Понимаешь, говорю, был такой вот писатель, Гомер, — а может, и не был, но мы, литераторы, договорились, что был. И была вот такая вот книга — «Илиада». Там древние греки — то есть, как они себя сами звали, эллины — плывут по морю, с другой страной воевать. Представляешь, каково это — целую армию перевезти кораблями? Вот Гомер решил их всех перечислить. Вышло очень долго, и тот, кто этот список читает, засыпает.

Ты что, не знаком с Гомером?

«Нет, — отвечает Даня, — даже не слышал о таком». А по нашей программе — должен был в шестом классе. Хорошо, думаю. Я так вижу, тебе совсем ничего не понятно. «Задавай ещё вопросы», — говорю.

Почему журавлиный — поезд? Почему цари в пене? Кто такая Елена и Троя? Ахейские мужи? Что такое «витийствуя»?..

Ну, думаю я, придётся раскрывать эту загадку: шифр за шифром, ключ за ключом. Если ты пропустил, как читать стихи раньше, пропустил те отсылки и словечки — ты и следующие тексты пропустишь. Так и будешь думать всю жизнь, что поэзия — волшебство, закрытое для тебя.

Я начинаю рассказывать, что значит каждая строчка. Что журавли — это тоже из «Илиады». И плывут они все в город Трою, царевич которого завлёк Прекрасную Елену — чужую жену.
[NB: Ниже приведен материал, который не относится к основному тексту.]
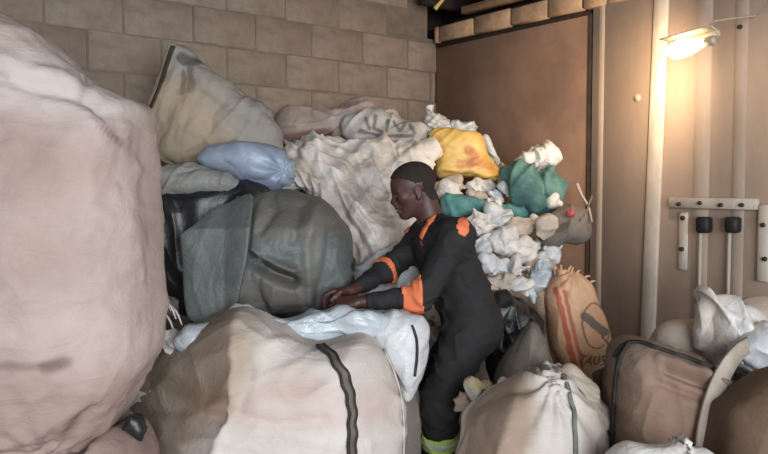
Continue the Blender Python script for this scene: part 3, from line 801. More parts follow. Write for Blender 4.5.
scrap('plastic_scrap', 503, 172, 10, 8, 4.38, M_sheetgrey, 'small brownish scrap right of the yellow sack', 'scrap', seed=28)
scrap('teal_cloth', 487, 206, 43, 12, 4.06, M_teal, 'flat strip of teal cloth lying across the heap', 'cloth', seed=29, pts=[(440, 198), (452, 194), (470, 196), (490, 200), (510, 203), (528, 207), (531, 218), (514, 222), (494, 218), (468, 216), (446, 214)], t=.07)
bag('teal_bundle', [(502, 172), (515, 163), (535, 168), (553, 169), (566, 185), (564, 205), (553, 217), (535, 214), (515, 209), (504, 192)], 4.12, .13, .10, M_teal2, 'teal cloth bundle gathered under the white bag', 'cloth', n=2.1, seg=(140, 44, 12), seed=30,
    disp=(('d', 80, 10, .034, .1), ('c', 9, .018), ('n', 6, .02), ('g', [(536, 170), (540, 195), (552, 212)], 3, -.03)))
scrap('plastic_bag', 536, 158, 20, 12, 4.22, M_white, 'white crumpled bag sitting on top of the teal bundle', 'bag', seed=31, pts=[(513, 168), (520, 154), (533, 146), (547, 141), (557, 150), (554, 163), (541, 171), (525, 174)], t=.09)
W = [(477, 224, 17, 15, 3.86, M_white, 'white crumpled bag at the back of the man\'s shoulder'), (499, 219, 16, 13, 3.88, M_white2, 'bluish white crumpled bag below the strip of teal cloth'),
     (521, 226, 15, 13, 3.86, M_beige, 'beige crumpled bag below the right end of the teal cloth'), (482, 246, 15, 14, 3.78, M_white2, 'grey white crumpled bag behind the man\'s back'),
     (503, 242, 16, 13, 3.76, M_white, 'largest bright white crumpled bag in the middle of the loose white heap'), (524, 249, 15, 14, 3.78, M_white, 'white crumpled bag left of the brown sacking'),
     (494, 266, 15, 12, 3.70, M_white2, 'pale crumpled bag level with the man\'s waist'), (515, 268, 15, 11, 3.70, M_white, 'white crumpled bag just above the clear blue film'),
     (503, 284, 19, 11, 3.62, M_beige, 'beige wrapped cloth above the black bag behind the man'), (523, 287, 12, 9, 3.62, M_white, 'small white scrap left of the clear blue film')]
for k, (x, y, rx, ry, D, mt, lb) in enumerate(W):
    scrap('plastic_bag', x, y, rx, ry, D, mt, lb, 'bag', 'crumpled white bags behind the man', seed=40 + k, am=1.2)
rsc = np.random.RandomState(17)
for k in range(44):
    x, y = rsc.uniform(452, 556), rsc.uniform(182, 292)
    if x < 452 + (y - 182) * .3: x += 36
    c = k % 3
    scrap('plastic_scrap', x, y, rsc.uniform(7, 11), rsc.uniform(5, 9), 4.15 - (y - 182) / 110 * .52 + rsc.uniform(-.02, .06), (M_white, M_white2, M_beige)[c], ('small white plastic scrap lost in the loose heap behind the man', 'small grey white plastic scrap lost in the loose heap behind the man', 'small beige scrap lost in the loose heap behind the man')[c],
          'scrap', ('small white scraps in the heap', 'small grey white scraps in the heap', 'small beige scraps in the heap')[c], seed=120 + k, rot=rsc.uniform(0, 180), am=.9)
scrap('clear_film', 542, 275, 11, 17, 3.66, M_clear, 'clear bluish plastic film left of the orange sack', 'film', seed=52, pts=[(534, 262), (544, 256), (552, 262), (553, 276), (545, 290), (536, 294), (531, 280)])
scrap('plastic_bag', 470, 268, 10, 13, 3.72, M_beige, 'pinkish beige scrap touching the man\'s lower back', 'bag', seed=53)
bag('sacking', [(536, 240), (542, 222), (552, 211), (566, 205), (580, 207), (590, 221), (592, 238), (580, 245), (560, 245), (546, 249)], 3.92, .11, .09, M_drab, 'brownish sacking slumped against the brown board', 'sack', n=2.1, seg=(120, 40, 12), seed=54,
    disp=(('c', 8, .018), ('d', 60, 10, .016), ('n', 5, .02)))
scrap('plastic_bag', 545, 228, 11, 14, 3.80, M_beige, 'small beige bag in front of the brownish sacking', 'bag', seed=55, rot=30)
scrap('red_scrap', 570, 214, 5, 4, 3.80, plain('pink_red_plastic', (196, 84, 88), .5), 'tiny pinkish red scrap on the brownish sacking', 'scrap', seed=56, am=.4)
tw = P(np.array([577, 582, 588, 592.]), np.array([184, 196, 206, 222.]), np.array([4.02, 3.98, 3.92, 3.86]))
tag(tube('dry_twig', tw, .009, M_beige, r2=.005), 'dry pale twig standing in the brownish sacking by the post', 'twig')
tw = P(np.array([592, 589, 586, 580.]), np.array([196, 204, 212, 220.]), np.array([3.96, 3.92, 3.88, 3.84]))
tag(tube('dry_twig', tw, .007, M_drab, r2=.004), 'short dark twig crossing the pale twig by the post', 'twig')

# orange sack with print
ell = [(588 + 13 * math.cos(a) , 322 + 22 * math.sin(a)) for a in np.linspace(1.0, 5.2, 16)]
ell2 = [(590 + 13 * math.cos(a), 322 + 22 * math.sin(a)) for a in np.linspace(-1.1, .7, 8)]
DKP = (74, 66, 62)
def L(*p): return (DKP, px_mask_stroke(list(p), 1.1, .7, .8))
osk = bag('woven_sack', [(543, 300), (545, 287), (552, 277), (556, 267), (568, 272), (583, 277), (595, 292), (603, 315), (608, 340), (613, 358), (601, 374), (580, 377), (562, 370), (552, 348), (546, 322)], 3.62, .14, .12, M_orange,
          'orange woven sack with red stripes and dark printed emblem by the post', 'sack', n=2.6, seg=(260, 110, 12), seed=57, disp=(('n', 4, .018), ('d', 100, 9, .007), ('c', 7, .006), ('rad', 568, 272, 12, .012, 14)),
          paint=(((172, 62, 44), px_mask_stroke([(552, 288), (557, 318), (566, 352), (569, 364)], 3.6, 1.2, .75)), ((172, 62, 44), px_mask_stroke([(559, 290), (564, 318), (573, 352), (577, 366)], 2.6, 1.2, .7)),
                 (DKP, px_mask_stroke(ell, .9, .7, .75)), (DKP, px_mask_stroke(ell2, .9, .7, .75)), ((92, 86, 84), px_mask_stroke([(578, 313), (597, 329)], 7.5, 1, .85)), (DKP, px_mask_stroke([(594, 333), (602, 343)], 1.6, .8, .8)),
                 L((574.00, 349.5), (579.16, 352.5)), L((576.58, 351.5), (574.86, 360.5)), L((579.16, 361.5), (583.03, 352)), L((583.03, 352), (585.18, 362)), L((580.88, 358.5), (584.75, 359)),
                 L((587.33, 352), (587.76, 359.5), (590.34, 361.5), (592.06, 358.5), (591.63, 351.5)), L((598.08, 351), (595.07, 352), (595.93, 355.5), (598.51, 357), (598.51, 360.5), (595.50, 361.5))))
for k, (x0, y0, dx, dy) in enumerate(((556, 270, -3, -7), (561, 271, 0, -6), (567, 272, 4, -6), (574, 275, 6, -5), (581, 278, 9, -2), (587, 283, 8, -2), (571, 274, 2, -7))):
    p = P(np.array([x0, x0 + dx * .5, x0 + dx]), np.array([y0 + 5, y0 + dy * .5, y0 + dy]), np.array([3.6, 3.58 - .01 * (k % 3), 3.57]))
    tube('frayed_end', p, .012, M_orange, osk, r2=.004)
bag('bin_bag', [(488, 300), (503, 289), (520, 296), (534, 310), (541, 328), (528, 348), (514, 368), (497, 380), (486, 355)], 3.58, .11, .12, M_blk, 'black plastic bag on the floor heap right behind the man', 'bag', n=2.2, seg=(130, 44, 12), seed=58,
    disp=(('c', 8, .022), ('c', 18, .008), ('d', 120, 10, .012), ('n', 4, .02)))
bag('drab_cloth', [(496, 384), (508, 352), (524, 329), (535, 325), (548, 344), (554, 368), (543, 386), (515, 392)], 3.10, .10, .12, M_drab, 'grey brown cloth between black bag and orange sack', 'cloth', n=2.2, seg=(130, 44, 12), seed=59,
    disp=(('d', 60, 9, .016), ('n', 5, .02), ('c', 8, .008)))
# white sack at the man's feet
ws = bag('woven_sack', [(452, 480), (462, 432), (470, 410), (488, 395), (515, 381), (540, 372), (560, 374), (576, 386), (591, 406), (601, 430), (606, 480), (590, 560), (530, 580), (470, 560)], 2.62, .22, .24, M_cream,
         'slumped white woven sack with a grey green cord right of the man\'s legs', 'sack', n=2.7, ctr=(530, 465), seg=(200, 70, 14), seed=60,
         dfun=lambda x, y: np.maximum(515 - (y - 380) * .45 - x, 0) * .005,
         disp=(('n', 3, .025), ('d', 50, 8, .014), ('d', -30, 10, .008), ('c', 7, .014), ('c', 15, .007), ('rad', 545, 376, 13, .016, 30)),
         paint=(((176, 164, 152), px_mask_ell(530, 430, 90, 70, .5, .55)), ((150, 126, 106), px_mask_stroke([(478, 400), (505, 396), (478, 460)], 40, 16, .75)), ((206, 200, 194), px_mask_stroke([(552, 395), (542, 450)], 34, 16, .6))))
strap('webbing', ws, [(561, 374), (569, 392), (574, 420), (575, 450), (574, 480)], .015, M_cord, .008, 40)
scrap('crumpled_rag', 484, 389, 17, 13, 2.86, M_sheetgrey, 'grey yellowish rag tucked into the open mouth of the slumped white sack', 'rag', seed=61, am=1.1, paint=(((40, 34, 28), px_mask_ell(486, 393, 6, 4, .6, .9)), ((176, 156, 92), px_mask_ell(480, 382, 9, 4, .6, .6))))
scrap('plastic_scrap', 462, 402, 12, 12, 2.9, M_brown, 'brown wrapped scrap between the man\'s knee and the slumped white sack', 'scrap', seed=62)
scrap('plastic_scrap', 512, 388, 17, 10, 2.84, M_white, 'white crumpled flap over the top of the slumped white sack', 'scrap', seed=63, rot=-15)
scrap('crumpled_sheet', 584, 395, 14, 30, 2.80, M_beige, 'beige crumpled sheet between slumped white sack and brown bulk bag', 'sheet', seed=64, pts=[(556, 366), (570, 364), (588, 378), (604, 392), (611, 415), (612, 470), (594, 470), (580, 410), (566, 384)], t=.08)
scrap('plastic_scrap', 556, 368, 14, 9, 2.9, M_white2, 'pinkish white scrap between orange sack and slumped white sack', 'scrap', seed=65)
scrap('brown_rag', 604, 378, 11, 13, 2.98, M_brown2, 'dark brown rag at the foot of the orange sack', 'rag', seed=66)

# brown bulk bag and the plastics on it
bb = bag('bulk_bag', [(614, 356), (622, 343), (640, 340), (665, 349), (690, 357), (714, 366), (722, 384), (720, 420), (716, 480), (708, 560), (616, 560), (611, 480), (612, 420), (613, 380)], 2.72, .20, .26, M_brown,
         'brown bulk bag with a dark rim standing by the painted wall', 'bag', n=3.4, ctr=(665, 440), seg=(180, 60, 14), seed=70,
         dfun=lambda x, y: (x - 620) * -.0012, disp=(('n', 3, .02), ('d', 20, 7, .010), ('d', 75, 8, .006), ('r', 5, .006), ('g', [(650, 362), (680, 374), (712, 386)], 4, -.022), ('g', [(640, 372), (675, 386), (712, 398)], 4, -.016), ('g', [(645, 352), (680, 364), (716, 378)], 4, .02)),
         paint=(((96, 78, 64), px_mask_stroke([(650, 356), (685, 370), (712, 384)], 3, 3, .6)), ((164, 128, 106), px_mask_ell(655, 400, 26, 30, 1, .4))))
strap('rim', bb, [(616, 358), (623, 347), (640, 343.5), (664, 352), (690, 360.5), (713, 369)], .012, M_strap, .010, 50)
strap('webbing', bb, [(630, 343), (620, 362), (616, 392), (614.5, 425), (614, 475)], .014, M_strap, .010, 50)
pts = P(np.array([748, 738, 727, 717, 709, 704, 702.]), np.array([345, 352, 366, 386, 412, 440, 480.]), np.array([2.62, 2.56, 2.50, 2.46, 2.44, 2.44, 2.46]))
pp = catmull(pts, 40, closed=False); nn = np.tile(-FWD, (40, 1))
ribbon('lifting_loop', pp, nn, .062, .010, M_beige, bb)
bag('canvas_bag', [(648, 352), (655, 331), (670, 321), (690, 321), (706, 334), (712, 356), (700, 376), (664, 368)], 2.98, .12, .12, M_beige, 'domed beige bag behind the rim of the brown bulk bag', 'bag', n=2.3, seg=(110, 36, 12), seed=71,
    disp=(('n', 4, .018), ('d', 30, 9, .010)))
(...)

Это так её зовут. И началась война.

«Странно всё, — отвечает Даня, — глупо».

Ну так поэтому и «пена» у всех этих царей — «на головах». Потому что они уж слишком спешат доплыть до цели.

«Или потому что они журавли, а пена — это облака?»
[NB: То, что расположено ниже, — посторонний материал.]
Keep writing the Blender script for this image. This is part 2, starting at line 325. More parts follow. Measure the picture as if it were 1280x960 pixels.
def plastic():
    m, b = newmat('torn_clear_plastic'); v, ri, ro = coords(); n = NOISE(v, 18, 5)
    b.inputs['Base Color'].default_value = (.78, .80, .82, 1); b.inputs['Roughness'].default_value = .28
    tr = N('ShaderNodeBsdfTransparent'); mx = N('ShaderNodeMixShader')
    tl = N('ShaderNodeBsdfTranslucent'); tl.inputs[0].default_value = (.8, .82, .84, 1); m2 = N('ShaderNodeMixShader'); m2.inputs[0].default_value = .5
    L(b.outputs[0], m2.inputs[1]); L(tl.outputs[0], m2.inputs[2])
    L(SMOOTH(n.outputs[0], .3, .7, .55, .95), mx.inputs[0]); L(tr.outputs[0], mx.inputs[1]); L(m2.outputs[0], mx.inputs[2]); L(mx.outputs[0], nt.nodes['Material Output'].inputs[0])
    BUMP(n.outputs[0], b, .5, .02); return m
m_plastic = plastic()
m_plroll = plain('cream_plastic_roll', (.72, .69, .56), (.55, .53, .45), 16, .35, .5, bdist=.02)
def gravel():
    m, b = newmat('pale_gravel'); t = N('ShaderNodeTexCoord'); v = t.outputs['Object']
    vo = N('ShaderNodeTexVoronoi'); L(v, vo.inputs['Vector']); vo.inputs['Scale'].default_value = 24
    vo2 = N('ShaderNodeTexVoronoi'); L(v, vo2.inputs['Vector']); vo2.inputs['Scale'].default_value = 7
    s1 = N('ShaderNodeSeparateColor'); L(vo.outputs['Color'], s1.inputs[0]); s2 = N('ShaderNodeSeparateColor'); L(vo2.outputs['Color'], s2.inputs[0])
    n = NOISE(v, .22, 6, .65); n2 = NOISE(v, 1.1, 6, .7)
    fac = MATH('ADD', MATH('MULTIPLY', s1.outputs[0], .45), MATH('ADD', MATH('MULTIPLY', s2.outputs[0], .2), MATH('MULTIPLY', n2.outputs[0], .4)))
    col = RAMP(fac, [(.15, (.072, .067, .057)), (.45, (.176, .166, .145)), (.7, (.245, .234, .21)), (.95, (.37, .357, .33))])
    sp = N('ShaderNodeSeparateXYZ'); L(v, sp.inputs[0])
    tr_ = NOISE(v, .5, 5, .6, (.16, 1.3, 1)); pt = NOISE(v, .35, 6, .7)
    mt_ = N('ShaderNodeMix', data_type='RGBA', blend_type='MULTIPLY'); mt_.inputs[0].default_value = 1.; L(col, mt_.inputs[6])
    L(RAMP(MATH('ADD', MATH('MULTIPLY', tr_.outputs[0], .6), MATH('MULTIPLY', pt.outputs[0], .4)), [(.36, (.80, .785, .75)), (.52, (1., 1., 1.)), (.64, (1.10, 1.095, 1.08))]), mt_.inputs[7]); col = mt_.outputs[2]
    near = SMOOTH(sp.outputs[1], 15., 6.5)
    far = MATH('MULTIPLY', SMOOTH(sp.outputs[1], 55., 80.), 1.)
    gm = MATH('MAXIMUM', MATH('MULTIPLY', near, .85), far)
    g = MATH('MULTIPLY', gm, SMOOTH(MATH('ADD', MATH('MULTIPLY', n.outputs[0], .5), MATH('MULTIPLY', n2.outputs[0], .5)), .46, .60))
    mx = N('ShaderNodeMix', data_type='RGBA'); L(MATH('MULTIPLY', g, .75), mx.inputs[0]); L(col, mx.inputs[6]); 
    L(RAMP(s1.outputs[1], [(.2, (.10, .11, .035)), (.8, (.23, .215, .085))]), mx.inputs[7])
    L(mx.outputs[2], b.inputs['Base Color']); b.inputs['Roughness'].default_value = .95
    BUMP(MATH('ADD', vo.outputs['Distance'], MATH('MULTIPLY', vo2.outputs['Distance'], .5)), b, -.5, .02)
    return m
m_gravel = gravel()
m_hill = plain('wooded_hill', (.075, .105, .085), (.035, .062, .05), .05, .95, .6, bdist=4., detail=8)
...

Да, или потому — ты хорошо заметил! Или потому что Мандельштам захотел ещё намекнуть на безумие: когда человек в припадке, он плюётся пеной. А может, намекнуть на рождение Афродиты из пены — это богиня любви, а речь идёт как раз о любовных распрях. А если сложим всё вместе?..

«Получится, они из-за женщины идут на войну? Просто из-за неё вот так вот спешат? Но это же безумие! Разве оно того стоит?..»

Ты прав. Вот такое вот безумие — идти погибать ради мелкого повода. И обрекать своих друзей на погибель.

«А почему автор спросил, кого слушать? Гомер замолчал, потому что он уснул — и ему приснилось море?»

Да. Ты прав снова. Но не только поэтому. Смотри — год внизу стоит, 1915. Помнишь, что было в это время? «Война», — кивает Даня, а я продолжаю. Всякая война, любая — одинаково безумная, одинаково пустая. Одинаково «тяжкий грохот» у этого «моря» войны — что сейчас, что в древней Греции. Гомер молчит, но мы всё понимаем из этого молчаливого укора. Правда?.. Ты же теперь умеешь понимать стихи, да, золотко?..

Даня смотрит на меня — как может, держит шею — и улыбается. Широко — как самый невинный ребёнок на свете. А он такой и есть: запертый в четырёх стенах, такой, на которого даже учителя забили. Хотя не все из них способны что-то сделать: Даня числится за школой «по прописке», учителям просто говорят, что надо провести урок, и они идут. Не зная ни каких-то особых подходов, ни того, каковы все особые дети на самом деле.

Это я-то по основной работе знаю. Обязана. И программы составлять, и сопровождать таких деток. А обычному учителю — кто объяснит?.. Флаг в руки — пошёл.

Даня смотрит на меня, будто я не просто его оценила — а похвалила за что-то большое и значимое. Ему, отдалённому от обычного мира, где всем и каждому достаётся любви в достатке — только протяни руки — ему любви мало. И руки дрожат от судорог, не протягиваются. И он говорит мне, напрягая для произнесения слов шею:

«Мне с вами интересно, Дарья Владимировна. Мне с вами нравится».

И тут таю уже я. Когда в обычном классе ты просто следишь, чтобы 36 детей не поколотили друг дружку, тебя и кабинет, такого не слышишь. Я так и не смогла всерьёз начать работу с ними. Не умею кричать — а иное их понимать не выучили.

А тут — человек, которому я нужна. Искренне нужна, без лицемерия или пустой вежливости. И если бы не я — не услышал бы он ни про Гомера, ни про «Илиаду», ни про Трою с Еленой… Может, и про Мандельштама не услышал бы тоже. Или этому человеку бы никто не объяснил, что всё это значит, и он отвернулся бы от учебника, раздражённый его загадками. И остался бы без ласкового слова — хотя бы «золотка».

Закончив урок, я выхожу из Даниного дома, улыбаясь. Только небо, только ветер, только радость впереди. Радость быть нужным кому-то человеком. Счастье действительно что-то значить в чьей-то жизни. Счастье быть на своём месте — даже если один день в неделю.

Это — самое лучшее чувство, что я запомнила из всей моей работы учителем.